*** DATA EXTRACT ***

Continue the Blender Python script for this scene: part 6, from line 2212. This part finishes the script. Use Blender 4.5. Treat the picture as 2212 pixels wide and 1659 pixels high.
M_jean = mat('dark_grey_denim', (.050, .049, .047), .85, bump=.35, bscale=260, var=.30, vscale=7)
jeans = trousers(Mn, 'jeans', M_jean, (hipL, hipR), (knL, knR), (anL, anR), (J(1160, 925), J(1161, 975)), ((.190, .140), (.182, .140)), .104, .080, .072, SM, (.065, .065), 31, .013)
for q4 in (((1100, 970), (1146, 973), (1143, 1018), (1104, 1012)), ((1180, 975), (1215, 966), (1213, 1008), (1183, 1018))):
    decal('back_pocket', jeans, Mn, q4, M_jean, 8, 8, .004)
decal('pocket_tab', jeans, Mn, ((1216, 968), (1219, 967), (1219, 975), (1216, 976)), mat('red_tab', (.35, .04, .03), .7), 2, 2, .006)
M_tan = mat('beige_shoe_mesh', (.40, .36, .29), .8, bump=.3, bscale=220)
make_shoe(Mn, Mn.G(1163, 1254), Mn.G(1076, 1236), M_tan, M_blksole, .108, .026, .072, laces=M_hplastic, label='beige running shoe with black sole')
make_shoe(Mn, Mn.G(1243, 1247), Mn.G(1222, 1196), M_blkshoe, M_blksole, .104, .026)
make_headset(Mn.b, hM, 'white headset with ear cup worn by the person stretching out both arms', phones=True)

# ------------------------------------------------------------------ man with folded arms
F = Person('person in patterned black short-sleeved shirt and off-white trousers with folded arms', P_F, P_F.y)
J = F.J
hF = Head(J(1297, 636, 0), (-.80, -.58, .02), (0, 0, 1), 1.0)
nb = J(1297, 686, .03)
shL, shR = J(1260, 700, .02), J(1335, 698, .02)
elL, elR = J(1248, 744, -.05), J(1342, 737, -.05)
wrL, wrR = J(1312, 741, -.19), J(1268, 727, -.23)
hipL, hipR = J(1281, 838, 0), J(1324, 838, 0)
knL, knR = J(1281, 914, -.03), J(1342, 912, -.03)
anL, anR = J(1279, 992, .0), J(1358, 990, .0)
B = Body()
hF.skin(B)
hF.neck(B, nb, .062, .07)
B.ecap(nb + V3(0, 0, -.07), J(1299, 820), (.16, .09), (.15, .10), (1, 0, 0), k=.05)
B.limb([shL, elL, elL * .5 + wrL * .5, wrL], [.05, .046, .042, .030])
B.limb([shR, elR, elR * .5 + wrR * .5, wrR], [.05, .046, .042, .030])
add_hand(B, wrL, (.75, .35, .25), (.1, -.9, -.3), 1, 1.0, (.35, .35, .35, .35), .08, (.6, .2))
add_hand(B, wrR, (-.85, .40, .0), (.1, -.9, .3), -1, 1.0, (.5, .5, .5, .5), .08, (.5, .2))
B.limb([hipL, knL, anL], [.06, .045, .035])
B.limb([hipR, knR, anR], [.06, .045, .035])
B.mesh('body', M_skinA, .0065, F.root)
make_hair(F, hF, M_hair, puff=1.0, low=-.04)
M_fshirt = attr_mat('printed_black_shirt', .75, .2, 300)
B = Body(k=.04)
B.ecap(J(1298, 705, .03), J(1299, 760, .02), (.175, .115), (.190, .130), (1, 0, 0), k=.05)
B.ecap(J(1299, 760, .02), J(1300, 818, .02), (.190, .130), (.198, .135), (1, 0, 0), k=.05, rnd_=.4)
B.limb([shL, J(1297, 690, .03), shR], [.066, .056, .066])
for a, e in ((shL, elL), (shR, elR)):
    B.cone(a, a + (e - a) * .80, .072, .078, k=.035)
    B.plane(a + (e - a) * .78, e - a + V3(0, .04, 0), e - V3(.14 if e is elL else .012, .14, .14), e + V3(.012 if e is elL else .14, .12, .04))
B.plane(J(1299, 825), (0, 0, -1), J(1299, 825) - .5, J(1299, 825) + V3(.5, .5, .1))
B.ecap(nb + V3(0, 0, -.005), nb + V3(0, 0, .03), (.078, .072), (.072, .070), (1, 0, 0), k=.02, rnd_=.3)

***

• TO BE DONE
Transcribe all lines as written.

• REPLY TO THE TASK
Continue the Blender Python script for this scene: part 6, from line 2212. This part finishes the script. Use Blender 4.5. Treat the picture as 2212 pixels wide and 1659 pixels high.
M_jean = mat('dark_grey_denim', (.050, .049, .047), .85, bump=.35, bscale=260, var=.30, vscale=7)
jeans = trousers(Mn, 'jeans', M_jean, (hipL, hipR), (knL, knR), (anL, anR), (J(1160, 925), J(1161, 975)), ((.190, .140), (.182, .140)), .104, .080, .072, SM, (.065, .065), 31, .013)
for q4 in (((1100, 970), (1146, 973), (1143, 1018), (1104, 1012)), ((1180, 975), (1215, 966), (1213, 1008), (1183, 1018))):
    decal('back_pocket', jeans, Mn, q4, M_jean, 8, 8, .004)
decal('pocket_tab', jeans, Mn, ((1216, 968), (1219, 967), (1219, 975), (1216, 976)), mat('red_tab', (.35, .04, .03), .7), 2, 2, .006)
M_tan = mat('beige_shoe_mesh', (.40, .36, .29), .8, bump=.3, bscale=220)
make_shoe(Mn, Mn.G(1163, 1254), Mn.G(1076, 1236), M_tan, M_blksole, .108, .026, .072, laces=M_hplastic, label='beige running shoe with black sole')
make_shoe(Mn, Mn.G(1243, 1247), Mn.G(1222, 1196), M_blkshoe, M_blksole, .104, .026)
make_headset(Mn.b, hM, 'white headset with ear cup worn by the person stretching out both arms', phones=True)

# ------------------------------------------------------------------ man with folded arms
F = Person('person in patterned black short-sleeved shirt and off-white trousers with folded arms', P_F, P_F.y)
J = F.J
hF = Head(J(1297, 636, 0), (-.80, -.58, .02), (0, 0, 1), 1.0)
nb = J(1297, 686, .03)
shL, shR = J(1260, 700, .02), J(1335, 698, .02)
elL, elR = J(1248, 744, -.05), J(1342, 737, -.05)
wrL, wrR = J(1312, 741, -.19), J(1268, 727, -.23)
hipL, hipR = J(1281, 838, 0), J(1324, 838, 0)
knL, knR = J(1281, 914, -.03), J(1342, 912, -.03)
anL, anR = J(1279, 992, .0), J(1358, 990, .0)
B = Body()
hF.skin(B)
hF.neck(B, nb, .062, .07)
B.ecap(nb + V3(0, 0, -.07), J(1299, 820), (.16, .09), (.15, .10), (1, 0, 0), k=.05)
B.limb([shL, elL, elL * .5 + wrL * .5, wrL], [.05, .046, .042, .030])
B.limb([shR, elR, elR * .5 + wrR * .5, wrR], [.05, .046, .042, .030])
add_hand(B, wrL, (.75, .35, .25), (.1, -.9, -.3), 1, 1.0, (.35, .35, .35, .35), .08, (.6, .2))
add_hand(B, wrR, (-.85, .40, .0), (.1, -.9, .3), -1, 1.0, (.5, .5, .5, .5), .08, (.5, .2))
B.limb([hipL, knL, anL], [.06, .045, .035])
B.limb([hipR, knR, anR], [.06, .045, .035])
B.mesh('body', M_skinA, .0065, F.root)
make_hair(F, hF, M_hair, puff=1.0, low=-.04)
M_fshirt = attr_mat('printed_black_shirt', .75, .2, 300)
B = Body(k=.04)
B.ecap(J(1298, 705, .03), J(1299, 760, .02), (.175, .115), (.190, .130), (1, 0, 0), k=.05)
B.ecap(J(1299, 760, .02), J(1300, 818, .02), (.190, .130), (.198, .135), (1, 0, 0), k=.05, rnd_=.4)
B.limb([shL, J(1297, 690, .03), shR], [.066, .056, .066])
for a, e in ((shL, elL), (shR, elR)):
    B.cone(a, a + (e - a) * .80, .072, .078, k=.035)
    B.plane(a + (e - a) * .78, e - a + V3(0, .04, 0), e - V3(.14 if e is elL else .012, .14, .14), e + V3(.012 if e is elL else .14, .12, .04))
B.plane(J(1299, 825), (0, 0, -1), J(1299, 825) - .5, J(1299, 825) + V3(.5, .5, .1))
B.ecap(nb + V3(0, 0, -.005), nb + V3(0, 0, .03), (.078, .072), (.072, .070), (1, 0, 0), k=.02, rnd_=.3)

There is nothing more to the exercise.